Pathways and Degradation of Marine Debris within the Guánica Watershed in Puerto Rico

Marine debris mixed with natural debris on a beach shore.

Villanova University is conducting a regional assessment of the Guánica Watershed, Puerto Rico, by studying the upstream sources and movement of marine debris and evaluating how debris breaks down over time in different habitats and conditions.

Type of Project: Research

Region: The Caribbean

Project Dates: September 2021 - August 2024

Who is involved?
Researchers from Villanova University, with the support of a NOAA Marine Debris Program research grant, are conducting a study to understand the amount and types of debris from numerous sources and pathways across the Guánica Watershed, Puerto Rico. They will work closely with Alelí Environmental, Inc. and Protectores de Cuencas to collect and monitor marine debris in many habitats in Puerto Rico and conduct a regional assessment of marine debris in this area with the goal of informing management actions.

What is the project and why is it important?
Marine debris comes from many sources, including littering, illegal dumping, agriculture, and trash escaping from trash or recycling bins, among others. The amounts of marine debris from each source is not well known. However, this information is important when evaluating solutions to reduce marine debris. 

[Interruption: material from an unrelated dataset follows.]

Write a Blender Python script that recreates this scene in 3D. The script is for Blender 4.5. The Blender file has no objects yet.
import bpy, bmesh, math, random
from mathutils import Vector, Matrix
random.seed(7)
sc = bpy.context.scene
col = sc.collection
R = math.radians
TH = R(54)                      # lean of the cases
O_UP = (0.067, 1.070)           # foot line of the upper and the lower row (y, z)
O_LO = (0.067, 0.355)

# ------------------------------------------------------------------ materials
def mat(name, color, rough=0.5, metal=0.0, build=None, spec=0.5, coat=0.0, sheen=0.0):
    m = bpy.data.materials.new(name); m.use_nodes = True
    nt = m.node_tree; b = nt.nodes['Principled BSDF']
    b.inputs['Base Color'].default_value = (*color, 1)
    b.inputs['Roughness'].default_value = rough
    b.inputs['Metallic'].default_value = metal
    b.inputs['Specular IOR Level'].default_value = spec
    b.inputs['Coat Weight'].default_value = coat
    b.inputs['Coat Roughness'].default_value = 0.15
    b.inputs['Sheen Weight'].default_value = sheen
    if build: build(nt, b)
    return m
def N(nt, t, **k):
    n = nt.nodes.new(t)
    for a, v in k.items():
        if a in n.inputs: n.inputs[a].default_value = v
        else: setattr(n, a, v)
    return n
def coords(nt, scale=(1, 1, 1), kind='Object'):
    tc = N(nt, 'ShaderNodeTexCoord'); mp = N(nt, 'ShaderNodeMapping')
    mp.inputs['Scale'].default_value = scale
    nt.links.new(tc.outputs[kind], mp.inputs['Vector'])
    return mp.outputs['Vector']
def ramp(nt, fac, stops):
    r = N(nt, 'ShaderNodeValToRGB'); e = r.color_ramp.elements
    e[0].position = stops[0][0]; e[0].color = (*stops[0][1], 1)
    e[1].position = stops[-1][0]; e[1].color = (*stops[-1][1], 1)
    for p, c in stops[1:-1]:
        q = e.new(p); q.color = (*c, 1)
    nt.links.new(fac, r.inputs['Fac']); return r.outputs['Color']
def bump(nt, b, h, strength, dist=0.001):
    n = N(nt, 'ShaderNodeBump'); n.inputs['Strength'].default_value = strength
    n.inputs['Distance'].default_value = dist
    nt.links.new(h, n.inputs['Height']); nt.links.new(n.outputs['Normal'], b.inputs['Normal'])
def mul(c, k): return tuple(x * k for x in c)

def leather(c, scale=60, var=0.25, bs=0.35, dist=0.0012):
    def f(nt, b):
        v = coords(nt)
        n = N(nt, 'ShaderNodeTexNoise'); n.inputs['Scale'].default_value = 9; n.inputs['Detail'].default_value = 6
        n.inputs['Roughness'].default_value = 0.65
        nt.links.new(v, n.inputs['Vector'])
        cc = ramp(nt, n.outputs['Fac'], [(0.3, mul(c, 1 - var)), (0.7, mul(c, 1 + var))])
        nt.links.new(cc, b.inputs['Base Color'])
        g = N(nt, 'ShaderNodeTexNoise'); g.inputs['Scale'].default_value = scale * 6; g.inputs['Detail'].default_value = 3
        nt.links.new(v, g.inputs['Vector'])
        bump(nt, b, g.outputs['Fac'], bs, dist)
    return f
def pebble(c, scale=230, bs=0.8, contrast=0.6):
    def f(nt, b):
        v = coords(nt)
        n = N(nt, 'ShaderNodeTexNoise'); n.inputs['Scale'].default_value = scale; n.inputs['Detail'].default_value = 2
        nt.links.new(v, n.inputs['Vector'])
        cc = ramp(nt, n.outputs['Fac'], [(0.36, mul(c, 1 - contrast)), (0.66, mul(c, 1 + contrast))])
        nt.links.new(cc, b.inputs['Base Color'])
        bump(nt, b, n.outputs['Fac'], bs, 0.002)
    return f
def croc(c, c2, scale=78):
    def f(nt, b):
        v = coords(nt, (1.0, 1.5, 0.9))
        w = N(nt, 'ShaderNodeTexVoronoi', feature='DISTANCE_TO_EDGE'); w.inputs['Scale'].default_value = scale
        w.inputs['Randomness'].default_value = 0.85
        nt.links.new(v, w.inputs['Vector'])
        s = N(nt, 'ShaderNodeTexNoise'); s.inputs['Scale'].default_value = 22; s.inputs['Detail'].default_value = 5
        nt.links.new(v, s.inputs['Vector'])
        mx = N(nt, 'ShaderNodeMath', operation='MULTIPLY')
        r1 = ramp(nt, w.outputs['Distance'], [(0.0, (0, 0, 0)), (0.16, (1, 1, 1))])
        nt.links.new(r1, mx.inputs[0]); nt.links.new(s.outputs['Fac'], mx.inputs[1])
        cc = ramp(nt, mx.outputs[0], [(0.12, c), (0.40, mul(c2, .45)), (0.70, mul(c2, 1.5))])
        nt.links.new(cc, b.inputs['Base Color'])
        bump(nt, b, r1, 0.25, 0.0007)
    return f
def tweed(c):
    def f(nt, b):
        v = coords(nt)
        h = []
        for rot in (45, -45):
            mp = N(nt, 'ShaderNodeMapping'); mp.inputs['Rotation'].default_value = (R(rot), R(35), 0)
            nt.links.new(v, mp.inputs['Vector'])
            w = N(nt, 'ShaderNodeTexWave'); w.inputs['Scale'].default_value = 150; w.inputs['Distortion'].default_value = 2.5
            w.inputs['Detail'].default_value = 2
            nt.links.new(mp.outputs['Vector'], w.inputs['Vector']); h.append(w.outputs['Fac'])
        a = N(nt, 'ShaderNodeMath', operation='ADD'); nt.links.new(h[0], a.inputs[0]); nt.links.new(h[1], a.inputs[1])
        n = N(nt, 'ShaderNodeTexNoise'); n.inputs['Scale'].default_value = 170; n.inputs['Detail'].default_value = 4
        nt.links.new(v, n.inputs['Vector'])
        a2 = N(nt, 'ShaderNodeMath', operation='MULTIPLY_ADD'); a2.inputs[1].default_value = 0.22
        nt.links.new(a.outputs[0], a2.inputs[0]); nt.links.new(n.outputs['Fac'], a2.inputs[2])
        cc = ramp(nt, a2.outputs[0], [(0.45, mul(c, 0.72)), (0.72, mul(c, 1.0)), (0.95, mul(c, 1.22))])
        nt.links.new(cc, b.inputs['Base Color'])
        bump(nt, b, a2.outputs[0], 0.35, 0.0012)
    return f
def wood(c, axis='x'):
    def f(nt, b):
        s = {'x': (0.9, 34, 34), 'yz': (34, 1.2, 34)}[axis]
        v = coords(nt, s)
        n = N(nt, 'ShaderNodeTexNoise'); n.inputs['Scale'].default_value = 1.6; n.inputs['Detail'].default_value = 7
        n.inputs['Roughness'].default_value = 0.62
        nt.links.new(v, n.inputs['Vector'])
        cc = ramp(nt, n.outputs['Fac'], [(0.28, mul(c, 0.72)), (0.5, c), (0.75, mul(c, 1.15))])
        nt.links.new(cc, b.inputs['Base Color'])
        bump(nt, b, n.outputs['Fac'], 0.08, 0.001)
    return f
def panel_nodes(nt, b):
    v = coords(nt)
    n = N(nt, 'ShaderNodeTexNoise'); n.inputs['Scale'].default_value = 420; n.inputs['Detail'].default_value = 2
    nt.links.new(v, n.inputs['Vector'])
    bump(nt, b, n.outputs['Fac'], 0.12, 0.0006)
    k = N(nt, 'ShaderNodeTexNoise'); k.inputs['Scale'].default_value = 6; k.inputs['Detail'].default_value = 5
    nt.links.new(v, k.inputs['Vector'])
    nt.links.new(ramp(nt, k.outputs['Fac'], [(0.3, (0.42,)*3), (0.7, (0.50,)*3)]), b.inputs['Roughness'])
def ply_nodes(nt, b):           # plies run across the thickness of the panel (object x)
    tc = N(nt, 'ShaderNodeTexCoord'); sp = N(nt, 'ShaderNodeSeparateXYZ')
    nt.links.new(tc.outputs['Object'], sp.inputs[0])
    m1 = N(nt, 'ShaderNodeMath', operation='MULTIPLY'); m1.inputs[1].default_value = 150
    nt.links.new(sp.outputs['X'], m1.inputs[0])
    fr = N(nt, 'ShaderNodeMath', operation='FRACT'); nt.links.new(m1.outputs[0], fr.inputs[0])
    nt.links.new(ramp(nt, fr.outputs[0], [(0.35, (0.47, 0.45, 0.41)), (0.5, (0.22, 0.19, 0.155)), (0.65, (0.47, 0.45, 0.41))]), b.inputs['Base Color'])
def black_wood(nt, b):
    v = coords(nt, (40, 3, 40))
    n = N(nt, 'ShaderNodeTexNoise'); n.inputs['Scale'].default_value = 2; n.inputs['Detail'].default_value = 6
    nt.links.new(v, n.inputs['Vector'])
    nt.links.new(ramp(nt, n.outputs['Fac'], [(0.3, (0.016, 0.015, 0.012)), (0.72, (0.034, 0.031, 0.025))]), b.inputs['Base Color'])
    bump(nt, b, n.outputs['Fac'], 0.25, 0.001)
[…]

Researchers from Villanova and partners in Puerto Rico will study the sources and movement of marine debris from rivers to bays to coastal waters. Debris will be measured and characterized from many sites, including rivers, beaches, mangroves, storm drains, and coastal waters, in southwestern Puerto Rico during both wet and dry seasons. They will then conduct a regional assessment of the Guánica Watershed by analyzing upstream sources of marine debris and how it travels from rivers to coastal areas. Researchers will also evaluate how plastic and metal debris degrade, or break down, in these habitats when exposed to different conditions, such as sunlight, sediments, water, air, and different levels of salinity in fresh and salt water. Results from the field and the laboratory experiments will be compared, including the amount of time debris takes to break down and impacts to the immediate surrounding areas. Overall, study results will inform management actions in this area.